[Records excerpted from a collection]
========

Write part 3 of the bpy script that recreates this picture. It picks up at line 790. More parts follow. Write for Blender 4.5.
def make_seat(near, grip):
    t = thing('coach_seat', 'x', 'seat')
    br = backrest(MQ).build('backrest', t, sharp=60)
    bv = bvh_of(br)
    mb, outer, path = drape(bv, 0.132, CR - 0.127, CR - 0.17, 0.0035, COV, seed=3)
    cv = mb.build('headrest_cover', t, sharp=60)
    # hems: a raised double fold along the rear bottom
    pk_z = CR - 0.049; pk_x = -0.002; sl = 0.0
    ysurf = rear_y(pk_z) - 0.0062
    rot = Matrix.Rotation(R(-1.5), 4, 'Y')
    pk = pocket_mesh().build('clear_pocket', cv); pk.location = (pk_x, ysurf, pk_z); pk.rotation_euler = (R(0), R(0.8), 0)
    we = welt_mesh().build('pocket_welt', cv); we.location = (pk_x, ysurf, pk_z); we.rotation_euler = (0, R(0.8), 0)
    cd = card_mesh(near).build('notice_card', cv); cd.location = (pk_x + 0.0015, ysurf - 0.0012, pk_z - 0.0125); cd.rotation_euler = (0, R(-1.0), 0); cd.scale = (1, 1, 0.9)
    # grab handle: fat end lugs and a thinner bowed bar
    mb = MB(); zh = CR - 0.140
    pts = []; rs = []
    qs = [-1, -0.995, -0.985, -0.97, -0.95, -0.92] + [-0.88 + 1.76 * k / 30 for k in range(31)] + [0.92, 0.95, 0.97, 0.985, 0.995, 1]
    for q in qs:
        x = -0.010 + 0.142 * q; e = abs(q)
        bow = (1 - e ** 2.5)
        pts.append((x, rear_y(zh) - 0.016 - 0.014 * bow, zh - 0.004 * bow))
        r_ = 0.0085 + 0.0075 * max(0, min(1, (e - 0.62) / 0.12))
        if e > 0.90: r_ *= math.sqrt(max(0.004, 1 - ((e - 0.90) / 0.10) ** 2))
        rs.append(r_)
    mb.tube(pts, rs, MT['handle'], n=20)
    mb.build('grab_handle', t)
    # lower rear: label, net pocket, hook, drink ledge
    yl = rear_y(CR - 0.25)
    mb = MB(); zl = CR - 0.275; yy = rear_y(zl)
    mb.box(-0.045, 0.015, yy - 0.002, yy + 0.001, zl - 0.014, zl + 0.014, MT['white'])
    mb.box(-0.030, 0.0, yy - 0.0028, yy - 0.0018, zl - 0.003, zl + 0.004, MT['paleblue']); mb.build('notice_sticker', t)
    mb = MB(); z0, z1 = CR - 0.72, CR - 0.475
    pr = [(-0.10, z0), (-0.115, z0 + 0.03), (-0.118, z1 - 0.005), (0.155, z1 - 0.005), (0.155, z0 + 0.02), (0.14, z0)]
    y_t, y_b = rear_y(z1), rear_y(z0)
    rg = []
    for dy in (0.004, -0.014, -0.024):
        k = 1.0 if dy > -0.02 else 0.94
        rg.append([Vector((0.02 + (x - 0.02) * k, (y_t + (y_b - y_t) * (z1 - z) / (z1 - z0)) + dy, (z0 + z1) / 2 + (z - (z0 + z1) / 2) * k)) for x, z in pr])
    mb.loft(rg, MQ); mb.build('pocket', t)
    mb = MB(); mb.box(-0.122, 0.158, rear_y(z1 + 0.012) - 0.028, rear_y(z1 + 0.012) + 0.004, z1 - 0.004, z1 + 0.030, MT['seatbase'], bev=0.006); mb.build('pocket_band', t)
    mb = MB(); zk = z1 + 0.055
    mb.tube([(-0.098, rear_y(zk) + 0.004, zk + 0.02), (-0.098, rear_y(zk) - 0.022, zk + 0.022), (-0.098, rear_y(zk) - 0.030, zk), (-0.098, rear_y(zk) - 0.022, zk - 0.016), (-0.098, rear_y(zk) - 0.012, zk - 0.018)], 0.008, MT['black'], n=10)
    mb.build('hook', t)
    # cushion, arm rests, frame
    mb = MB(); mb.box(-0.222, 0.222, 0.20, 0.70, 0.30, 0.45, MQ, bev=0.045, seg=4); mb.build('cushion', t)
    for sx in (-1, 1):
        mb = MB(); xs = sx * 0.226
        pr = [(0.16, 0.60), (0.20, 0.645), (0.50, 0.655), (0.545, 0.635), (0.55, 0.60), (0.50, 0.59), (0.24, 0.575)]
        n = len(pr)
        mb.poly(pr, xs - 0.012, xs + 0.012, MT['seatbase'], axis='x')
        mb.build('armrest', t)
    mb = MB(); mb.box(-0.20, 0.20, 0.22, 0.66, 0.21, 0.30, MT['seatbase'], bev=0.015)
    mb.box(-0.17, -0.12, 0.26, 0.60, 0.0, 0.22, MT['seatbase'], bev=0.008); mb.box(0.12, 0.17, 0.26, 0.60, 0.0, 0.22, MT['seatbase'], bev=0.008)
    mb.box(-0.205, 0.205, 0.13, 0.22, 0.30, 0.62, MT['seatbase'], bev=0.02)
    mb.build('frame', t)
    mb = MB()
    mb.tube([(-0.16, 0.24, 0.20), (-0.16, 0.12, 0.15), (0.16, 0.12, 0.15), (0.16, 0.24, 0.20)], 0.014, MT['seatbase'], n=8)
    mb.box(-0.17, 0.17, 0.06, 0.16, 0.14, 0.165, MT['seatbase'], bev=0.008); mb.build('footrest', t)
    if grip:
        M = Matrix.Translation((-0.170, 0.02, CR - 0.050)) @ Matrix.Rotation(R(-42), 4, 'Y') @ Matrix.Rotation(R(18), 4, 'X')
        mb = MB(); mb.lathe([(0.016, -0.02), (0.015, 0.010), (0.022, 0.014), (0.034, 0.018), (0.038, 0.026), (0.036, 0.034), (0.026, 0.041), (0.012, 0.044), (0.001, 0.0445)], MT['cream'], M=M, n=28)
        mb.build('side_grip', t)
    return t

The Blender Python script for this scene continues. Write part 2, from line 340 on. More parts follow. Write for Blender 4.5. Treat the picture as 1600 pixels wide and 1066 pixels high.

========

→ **WRITTEN TASK**
Repeat the material word for word, in full.

→ **FULL OUTPUT**
Write part 3 of the bpy script that recreates this picture. It picks up at line 790. More parts follow. Write for Blender 4.5.
def make_seat(near, grip):
    t = thing('coach_seat', 'x', 'seat')
    br = backrest(MQ).build('backrest', t, sharp=60)
    bv = bvh_of(br)
    mb, outer, path = drape(bv, 0.132, CR - 0.127, CR - 0.17, 0.0035, COV, seed=3)
    cv = mb.build('headrest_cover', t, sharp=60)
    # hems: a raised double fold along the rear bottom
    pk_z = CR - 0.049; pk_x = -0.002; sl = 0.0
    ysurf = rear_y(pk_z) - 0.0062
    rot = Matrix.Rotation(R(-1.5), 4, 'Y')
    pk = pocket_mesh().build('clear_pocket', cv); pk.location = (pk_x, ysurf, pk_z); pk.rotation_euler = (R(0), R(0.8), 0)
    we = welt_mesh().build('pocket_welt', cv); we.location = (pk_x, ysurf, pk_z); we.rotation_euler = (0, R(0.8), 0)
    cd = card_mesh(near).build('notice_card', cv); cd.location = (pk_x + 0.0015, ysurf - 0.0012, pk_z - 0.0125); cd.rotation_euler = (0, R(-1.0), 0); cd.scale = (1, 1, 0.9)
    # grab handle: fat end lugs and a thinner bowed bar
    mb = MB(); zh = CR - 0.140
    pts = []; rs = []
    qs = [-1, -0.995, -0.985, -0.97, -0.95, -0.92] + [-0.88 + 1.76 * k / 30 for k in range(31)] + [0.92, 0.95, 0.97, 0.985, 0.995, 1]
    for q in qs:
        x = -0.010 + 0.142 * q; e = abs(q)
        bow = (1 - e ** 2.5)
        pts.append((x, rear_y(zh) - 0.016 - 0.014 * bow, zh - 0.004 * bow))
        r_ = 0.0085 + 0.0075 * max(0, min(1, (e - 0.62) / 0.12))
        if e > 0.90: r_ *= math.sqrt(max(0.004, 1 - ((e - 0.90) / 0.10) ** 2))
        rs.append(r_)
    mb.tube(pts, rs, MT['handle'], n=20)
    mb.build('grab_handle', t)
    # lower rear: label, net pocket, hook, drink ledge
    yl = rear_y(CR - 0.25)
    mb = MB(); zl = CR - 0.275; yy = rear_y(zl)
    mb.box(-0.045, 0.015, yy - 0.002, yy + 0.001, zl - 0.014, zl + 0.014, MT['white'])
    mb.box(-0.030, 0.0, yy - 0.0028, yy - 0.0018, zl - 0.003, zl + 0.004, MT['paleblue']); mb.build('notice_sticker', t)
    mb = MB(); z0, z1 = CR - 0.72, CR - 0.475
    pr = [(-0.10, z0), (-0.115, z0 + 0.03), (-0.118, z1 - 0.005), (0.155, z1 - 0.005), (0.155, z0 + 0.02), (0.14, z0)]
    y_t, y_b = rear_y(z1), rear_y(z0)
    rg = []
    for dy in (0.004, -0.014, -0.024):
        k = 1.0 if dy > -0.02 else 0.94
        rg.append([Vector((0.02 + (x - 0.02) * k, (y_t + (y_b - y_t) * (z1 - z) / (z1 - z0)) + dy, (z0 + z1) / 2 + (z - (z0 + z1) / 2) * k)) for x, z in pr])
    mb.loft(rg, MQ); mb.build('pocket', t)
    mb = MB(); mb.box(-0.122, 0.158, rear_y(z1 + 0.012) - 0.028, rear_y(z1 + 0.012) + 0.004, z1 - 0.004, z1 + 0.030, MT['seatbase'], bev=0.006); mb.build('pocket_band', t)
    mb = MB(); zk = z1 + 0.055
    mb.tube([(-0.098, rear_y(zk) + 0.004, zk + 0.02), (-0.098, rear_y(zk) - 0.022, zk + 0.022), (-0.098, rear_y(zk) - 0.030, zk), (-0.098, rear_y(zk) - 0.022, zk - 0.016), (-0.098, rear_y(zk) - 0.012, zk - 0.018)], 0.008, MT['black'], n=10)
    mb.build('hook', t)
    # cushion, arm rests, frame
    mb = MB(); mb.box(-0.222, 0.222, 0.20, 0.70, 0.30, 0.45, MQ, bev=0.045, seg=4); mb.build('cushion', t)
    for sx in (-1, 1):
        mb = MB(); xs = sx * 0.226
        pr = [(0.16, 0.60), (0.20, 0.645), (0.50, 0.655), (0.545, 0.635), (0.55, 0.60), (0.50, 0.59), (0.24, 0.575)]
        n = len(pr)
        mb.poly(pr, xs - 0.012, xs + 0.012, MT['seatbase'], axis='x')
        mb.build('armrest', t)
    mb = MB(); mb.box(-0.20, 0.20, 0.22, 0.66, 0.21, 0.30, MT['seatbase'], bev=0.015)
    mb.box(-0.17, -0.12, 0.26, 0.60, 0.0, 0.22, MT['seatbase'], bev=0.008); mb.box(0.12, 0.17, 0.26, 0.60, 0.0, 0.22, MT['seatbase'], bev=0.008)
    mb.box(-0.205, 0.205, 0.13, 0.22, 0.30, 0.62, MT['seatbase'], bev=0.02)
    mb.build('frame', t)
    mb = MB()
    mb.tube([(-0.16, 0.24, 0.20), (-0.16, 0.12, 0.15), (0.16, 0.12, 0.15), (0.16, 0.24, 0.20)], 0.014, MT['seatbase'], n=8)
    mb.box(-0.17, 0.17, 0.06, 0.16, 0.14, 0.165, MT['seatbase'], bev=0.008); mb.build('footrest', t)
    if grip:
        M = Matrix.Translation((-0.170, 0.02, CR - 0.050)) @ Matrix.Rotation(R(-42), 4, 'Y') @ Matrix.Rotation(R(18), 4, 'X')
        mb = MB(); mb.lathe([(0.016, -0.02), (0.015, 0.010), (0.022, 0.014), (0.034, 0.018), (0.038, 0.026), (0.036, 0.034), (0.026, 0.041), (0.012, 0.044), (0.001, 0.0445)], MT['cream'], M=M, n=28)
        mb.build('side_grip', t)
    return t

The Blender Python script for this scene continues. Write part 2, from line 340 on. More parts follow. Write for Blender 4.5. Treat the picture as 1600 pixels wide and 1066 pixels high.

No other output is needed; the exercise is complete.